Lawmaker seeks new way to outlaw threats against California schools and places of worship

Excerpt from CalMatters
The proposal by state Sen. Susan Rubio, a Democrat from West Covina, has stirred up broad opposition as well as support from dozens of organizations. It pits police, prosecutors and school employee groups against youth and disability advocates and the ACLU.
Existing law already says it is a crime to make a threat about something that could result in death or great bodily injury to someone. If the threat is “unequivocal, unconditional, immediate, and specific” and causes “sustained fear” in a person, the crime is a misdemeanor or a felony.
Rubio, a former public school teacher at Baldwin Park and Monrovia school districts, said she championed this bill to highlight the location of the threat, rather than the victim of the threat. She said that phoned-in or texted threats often waste time and money for schools and first responders and traumatize people.

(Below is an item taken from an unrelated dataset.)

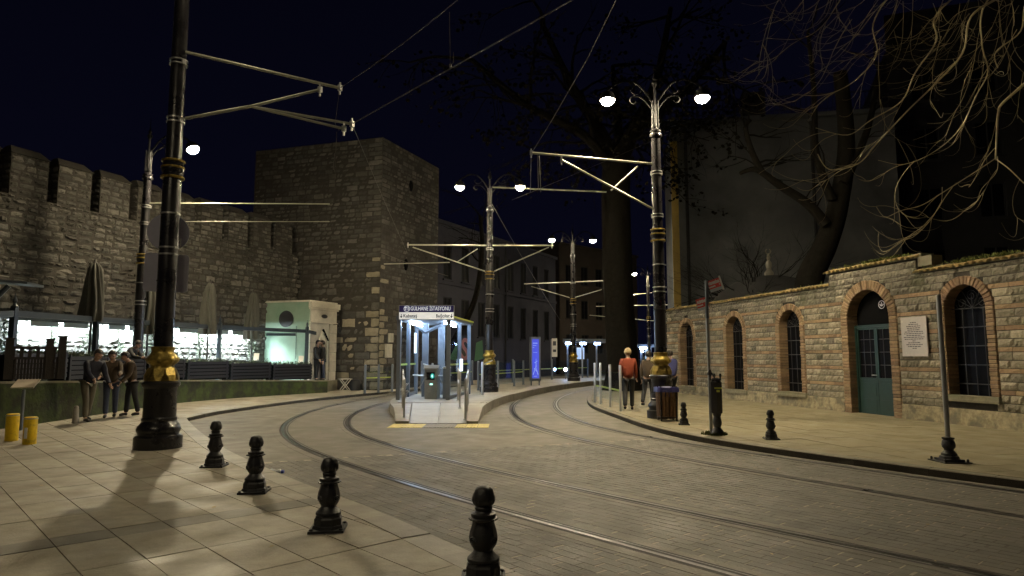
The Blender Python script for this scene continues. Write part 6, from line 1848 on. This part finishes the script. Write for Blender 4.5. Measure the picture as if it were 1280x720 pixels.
# ================================================================== BUILDINGS BEHIND
def building(name, lab, A, B, depth, H, m, cols, rows, win, z0=0.1, cat='building', lit=()):
    """facade from A to B (left to right as seen), windows cut as recessed frames"""
    A, B = Vector(A), Vector(B); d = (B-A).normalized(); L_ = (B-A).length; n = Vector((d.y, -d.x))
    root = thing(name, lab, cat, (A.x, A.y, z0)); off = Vector((A.x, A.y, z0)); d3, n3_ = d.to_3d(), n.to_3d()
    def Q(u, z, o=0.0): return Vector((d.x*u+n.x*o, d.y*u+n.y*o, z-z0))
    mb = MB(); mb.obox(Q(0, z0, -0.12), d3*L_, -n3_*depth, (0, 0, H-z0)); mb.build('wall', m, root)
    if cols:
        # facade sheet with real openings
        mb = MB(); xs = [0.0]; zs = [z0]
        (w, h, x0, z_0, px_, pz) = win
        ws = [(x0+i*px_, x0+i*px_+w) for i in range(cols)]; hs = [(z_0+j*pz, z_0+j*pz+h) for j in range(rows)]
        for a, b in ws: xs += [a, b]
        for a, b in hs: zs += [a, b]
        xs.append(L_); zs.append(H)
        for i in range(len(xs)-1):
            for j in range(len(zs)-1):
                if i % 2 == 1 and j % 2 == 1:
                    a, b, c, e = xs[i], xs[i+1], zs[j], zs[j+1]
                    for p, q in (((a, c), (b, c)), ((b, c), (b, e)), ((b, e), (a, e)), ((a, e), (a, c))):
                        mb.quad(Q(p[0], p[1], 0), Q(q[0], q[1], 0), Q(q[0], q[1], -0.115), Q(p[0], p[1], -0.115))
                    continue
                mb.quad(Q(xs[i], zs[j]), Q(xs[i+1], zs[j]), Q(xs[i+1], zs[j+1]), Q(xs[i], zs[j+1]))
        mb.build('facade', m, root)
        for i, (a, b) in enumerate(ws):
            for j, (c, e) in enumerate(hs):
                fm = MB(); t = 0.07
                fm.obox(Q(a, c, -0.11), d3*(b-a), n3_*0.05, (0, 0, t)); fm.obox(Q(a, e-t, -0.11), d3*(b-a), n3_*0.05, (0, 0, t))
                fm.obox(Q(a, c+t, -0.11), d3*t, n3_*0.05, (0, 0, e-c-2*t)); fm.obox(Q(b-t, c+t, -0.11), d3*t, n3_*0.05, (0, 0, e-c-2*t)); fm.obox(Q((a+b)/2-0.03, c+t, -0.11), d3*0.06, n3_*0.045, (0, 0, e-c-2*t))
                fo = fm.build('window', M_bdark, root)
                pm = MB(); pm.face([Q(a+t, c+t, -0.10), Q(b-t, c+t, -0.10), Q(b-t, e-t, -0.10), Q(a+t, e-t, -0.10)]); pm.build('pane', E_win if (i, j) in lit else M_darkp, fo)
                sm = MB(); sm.obox(Q(a-0.1, c-0.10, -0.05), d3*(b-a+0.2), n3_*0.16, (0, 0, 0.09)); sm.build('sill', m, fo)
    mb = MB(); mb.obox(Q(-0.1, H+0.002, 0.15), d3*(L_+0.2), -n3_*(depth+0.3), (0, 0, 0.22)); mb.build('cornice', m, root)
    return root, Q, d3, n3_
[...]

“I’ve seen the toll these threats take on students and communities,” she said in a statement. “Even when the danger isn’t real, the fear is, and the trauma stays with kids long after the lockdown ends.”
But there’s disagreement about whether a new law is needed. Opponents point out that this bill is similar to existing law.
Rubio said existing law has too many loopholes, but this bill would give authorities more options.
“California law shouldn’t allow someone to threaten a mass shooting at a school and walk away without consequences, simply because no individual person was named in the threat,” she said.